_Written problem:_ Copy every line that holds "picture".

_Source data:_
— begin —

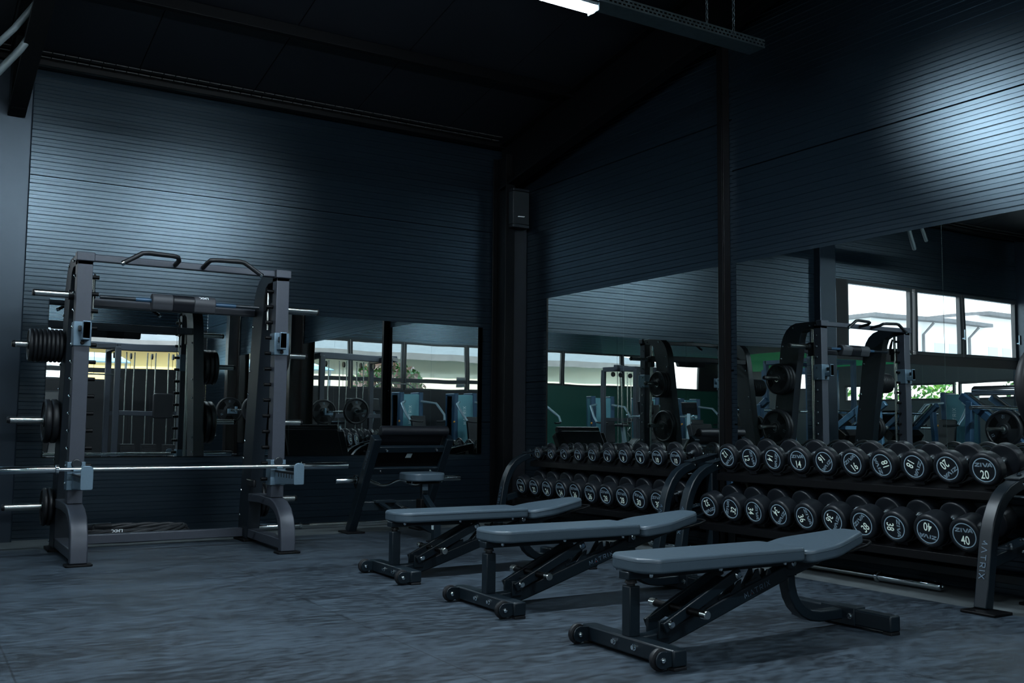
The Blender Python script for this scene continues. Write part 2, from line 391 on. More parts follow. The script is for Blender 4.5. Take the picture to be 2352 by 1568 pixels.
# roof: two slopes of sheet with joints every metre
mb = MB()
for i in range(16):
    x1 = .02 - i * 1.0 + .05; x0 = x1 - .994
    if i == 0: x1 = .1
    for (ya, yb) in ((.1, YD / 2), (YD / 2, YD - .1)):
        za, zb = EAVE - SL * .1 if ya > 0 else roof_z(ya), roof_z(yb) if yb > YD else EAVE - SL * .1
        mb.add([(x0, ya, za), (x1, ya, za), (x1, yb, zb), (x0, yb, zb), (x0, ya, za + .03), (x1, ya, za + .03), (x1, yb, zb + .03), (x0, yb, zb + .03)],
               [(0, 1, 2, 3), (7, 6, 5, 4), (0, 4, 5, 1), (1, 5, 6, 2), (2, 6, 7, 3), (3, 7, 4, 0)])
for (ya, yb) in ((.1, YD / 2), (YD / 2, YD - .1)):
    za, zb = EAVE - SL * .1 if ya > 0 else roof_z(ya), roof_z(yb) if yb > YD else EAVE - SL * .1
    vs = [(x, y, z + d) for d in (.028, .09) for x, y, z in ((XC - .1, ya, za), (.12, ya, za), (.12, yb, zb), (XC - .1, yb, zb))]
    mb.add(vs, [(0, 1, 2, 3), (7, 6, 5, 4), (0, 4, 5, 1), (1, 5, 6, 2), (2, 6, 7, 3), (3, 7, 4, 0)])
struct(mb.build('ceiling', 'roof', bevel=.003, seg=1))
mb = MB(); mb.box(XC, .1, YD - .1, .1, 5.2, 5.25); struct(mb.build('ceiling_outer_deck', 'dark_panel'))
# purlins along the roof, rafters across it
def purlin(n, y, key='black_steel'):
    z = roof_z(y); mb = MB(); mb.beam((XC, y, z - .055), (0, y, z - .055), .05, .10, up=(0, SL if y > YD / 2 else -SL, 1))
    return struct(mb.build('trim_%d' % n, key, bevel=.004))
for i, y in enumerate((-1.36, -2.75, -4.15, -5.55, -7.05, -8.45, -9.85, -11.24)): purlin(i + 1, y)
mb = MB(); mb.box(XC, 0, -.10, -.02, 3.90, 3.935); mb.box(XC, 0, -.16, -.10, 3.86, 3.90)
struct(mb.build('trim_9', 'black_steel', bevel=.003))
mb = MB()
for i in range(150):
    x = -.3 - i * .098
    if x < -14.5: break
    mb.box(x - .09, x, -.235, -.175, roof_z(-.2) - .012, roof_z(-.2) - .004); mb.box(x - .09, x, -.165, -.115, roof_z(-.14) - .022, roof_z(-.14) - .014)
struct(mb.build('trim_10', 'grid'))
mb = MB(); mb.box(-4.72, 0, -.03, .0, 3.88, 4.02); struct(mb.build('trim_11', 'dark_panel'))
def rafter(n, x):
    mb = MB()
    for (ya, yb) in ((-.12, YD / 2), (YD / 2, YD + .12)):
        up = (0, SL if ya > YD / 2 else -SL, 1)
        t0, t1 = roof_z(ya), roof_z(yb)
        mb.beam((x, ya, t0 - .07), (x, yb, t1 - .07), .16, .02, up)          # top flange
        mb.beam((x, ya, t0 - .525), (x, yb, t1 - .525), .13, .02, up)        # bottom flange
        mb.beam((x, ya, t0 - .30), (x, yb, t1 - .30), .014, .45, up)         # web
    return struct(mb.build('beam_%d' % n, 'black_steel', bevel=.003))
rafter(1, -.21); rafter(2, -4.84); rafter(3, -9.45)
def steel_column(n, x, y, z1, key='black_steel', ax='y', w=.16, d=.20):
    """H column: flanges across 'ax'"""
    mb = MB().use(key)
    if ax == 'y':      # front flange faces -x
        mb.box(x - d, x - d + .014, y - w / 2, y + w / 2, -.02, z1); mb.box(x - .014, x, y - w / 2, y + w / 2, -.02, z1); mb.box(x - d + .014, x - .014, y - .006, y + .006, -.02, z1)
    else:
        mb.box(x - w / 2, x + w / 2, y - d, y - d + .014, -.02, z1); mb.box(x - w / 2, x + w / 2, y - .014, y, -.02, z1); mb.box(x - .006, x + .006, y - d + .014, y - .014, -.02, z1)
    return struct(mb.build('column_%d' % n, key, bevel=.004))
steel_column(1, -.235, -.03, 3.76, 'black_steel', 'x', .11, .27)
mb = MB(); mb.box(-.172, -.002, -.26, -.002, -.02, 3.42)
struct(mb.build('column_2', 'dark_panel', bevel=.006))
mb = MB().use('black_steel'); mb.box(-.085, -.071, -3.253, -3.200, -.02, 4.45); mb.box(-.071, -.002, -3.222, -3.214, -.02, 4.45); mb.use('brown_steel'); mb.box(-.071, -.002, -3.253, -3.243, -.02, 4.45)
struct(mb.build('column_3', None, bevel=.002))
steel_column(4, -.01, -6.62, 4.95, 'brown_steel', 'y', .2, .22)
steel_column(5, -.01, -10.2, 4.3, 'brown_steel', 'y', .2, .22)
# concrete pillars on wall A
mb = MB(); mb.box(-5.02, -4.715, -.10, .06, -.03, 3.9); struct(mb.build('column_6', 'concrete', bevel=.012))
mb = MB(); mb.box(-9.6, -9.3, -.14, .06, -.03, 3.9); struct(mb.build('column_7', 'concrete', bevel=.012))
# steel post hanging from the rafter in front of the pillar
mb = MB(); mb.prism([(-.28, 3.43), (-.16, 3.43), (-.16, 4.1), (-.62, 4.1)], 'yz', -4.90, -4.775)
struct(mb.build('beam_4', 'black_steel', bevel=.005))

# ------------------------------------------------------------------ mirrors
def mirror_panel(x0, x1, y0, y1, z0, z1, label, group):
    mb = MB().use('mirror_edge'); mb.box(x0, x1, y0, y1, z0, z1)
    o = mb.build('mirror', 'mirror_edge')
    me = o.data; me.materials.append(M['mirror'])
    ax = 1 if (x1 - x0) > (y1 - y0) else 0
    for p in me.polygons:
        if p.normal[ax] < -.9: p.material_index = 1
    return tag(o, label, 'mirror', group)
xs = [-4.518, -3.484, -2.452, -1.42, -.390]
words = ['leftmost panel, behind the smith machine', 'second panel from the left, right behind the smith machine', 'third panel, beside the preacher bench', 'rightmost panel, nearest the room corner']
for i in range(4):
    mirror_panel(xs[i] + .0015, xs[i + 1] - .0015, -.022, -.004, .648, 1.956, 'wall mirror on the back wall: ' + words[i], 'mirrors on the back wall')
for a, b, t in ((-1.916, -.672, 'tall wall mirror above left dumbbell rack, panel nearest corner'), (-3.130, -1.919, 'tall wall mirror above left dumbbell rack, panel beside steel column'),
                (-5.124, -3.335, 'tall wall mirror above right dumbbell rack, panel right of steel column'), (-6.50, -5.127, 'tall wall mirror at the right edge of the picture')):
    mirror_panel(-.022, -.004, a, b, .56, 2.222, t, 'mirrors on the right wall')
mirror_panel(-.022, -.004, -10.05, -6.76, .56, 2.222, 'tall mirror beyond bench press, seen only reflected', 'mirrors on the right wall')
for a, b, t in ((-6.90, -5.06, 'first'), (-7.74, -6.903, 'second'), (-8.17, -7.743, 'third'), (-9.28, -8.173, 'fourth')):
    mirror_panel(a, b, -.022, -.004, .5, 1.86, 'mirror under the windows, %s from the concrete pillar, seen reflected' % t, 'mirrors under the windows')

# ------------------------------------------------------------------ windows
def window(n, axis, u0, u1, z0, z1, pos, handle=False):
    w = .05; mb = MB()
    def bx(a, b, c, d, t0=-.035, t1=.035):
        if axis == 'x': mb.box(a, b, pos + t0, pos + t1, c, d)
        else: mb.box(pos + t0, pos + t1, a, b, c, d)
    bx(u0, u1, z0, z0 + w); bx(u0, u1, z1 - w, z1); bx(u0, u0 + w, z0 + w, z1 - w); bx(u1 - w, u1, z0 + w, z1 - w)
    o = struct(mb.build('window_%d' % n, 'window_frame', bevel=.004))
    mb = MB()
    bx(u0 + w * .8, u1 - w * .8, z0 + w * .8, z1 - w * .8, -.004, .004)
    g = mb.build('window_pane', 'glass', parent=o)
    if handle:
        mb = MB(); mb.cyl((u0 + .02, pos - .04, (z0 + z1) / 2 - .2), (u0 + .02, pos - .08, (z0 + z1) / 2 - .2), .012); mb.cyl((u0 + .02, pos - .08, (z0 + z1) / 2 - .22), (u0 + .02, pos - .08, (z0 + z1) / 2 - .07), .01)
        mb.build('window_handle', 'satin_cap', parent=o)
    return o
n = 1
for a, b, h in ((-6.73, -5.33, 0), (-7.90, -6.80, 1), (-9.30, -7.93, 1), (-11.9, -9.6, 0), (-14.2, -11.95, 0)):
    window(n, 'x', a, b, 2.0, 2.95, .03, h); n += 1
for a, b in ((-3.34, -.28), (-4.72, -3.36), (-6.47, -4.74), (-9.33, -6.49), (-11.36, -9.35), (-14.2, -11.38)):
    window(n, 'x', a, b, 1.98, 2.90, YD - .03, 0); n += 1
window(n, 'y', -10.2, -8.3, 1.92, 2.44, XC - .03, 0); n += 1
for a, b in ((-8.1, -6.6), (-6.5, -5.0), (-4.9, -3.5), (-3.4, -2.2)):
    window(n, 'y', a, b, 1.60, 2.02, XC - .03, 0); n += 1
for a, b in ((-3.34, -1.9), (-4.72, -3.36), (-6.47, -4.74), (-7.5, -6.49)):
    window(n, 'x', a, b, 1.75, 1.985, YD - .03, 0); n += 1
mb = MB(); mb.box(XC, -14.2, -.01, .05, 1.98, 2.96); struct(mb.build('trim_12', 'dark_panel'))
mb = MB(); mb.box(XC, -14.2, YD - .05, YD, 1.97, 2.91); struct(mb.build('trim_13', 'dark_panel'))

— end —

_Written solution:_
The Blender Python script for this scene continues. Write part 2, from line 391 on. More parts follow. The script is for Blender 4.5. Take the picture to be 2352 by 1568 pixels.
                (-5.124, -3.335, 'tall wall mirror above right dumbbell rack, panel right of steel column'), (-6.50, -5.127, 'tall wall mirror at the right edge of the picture')):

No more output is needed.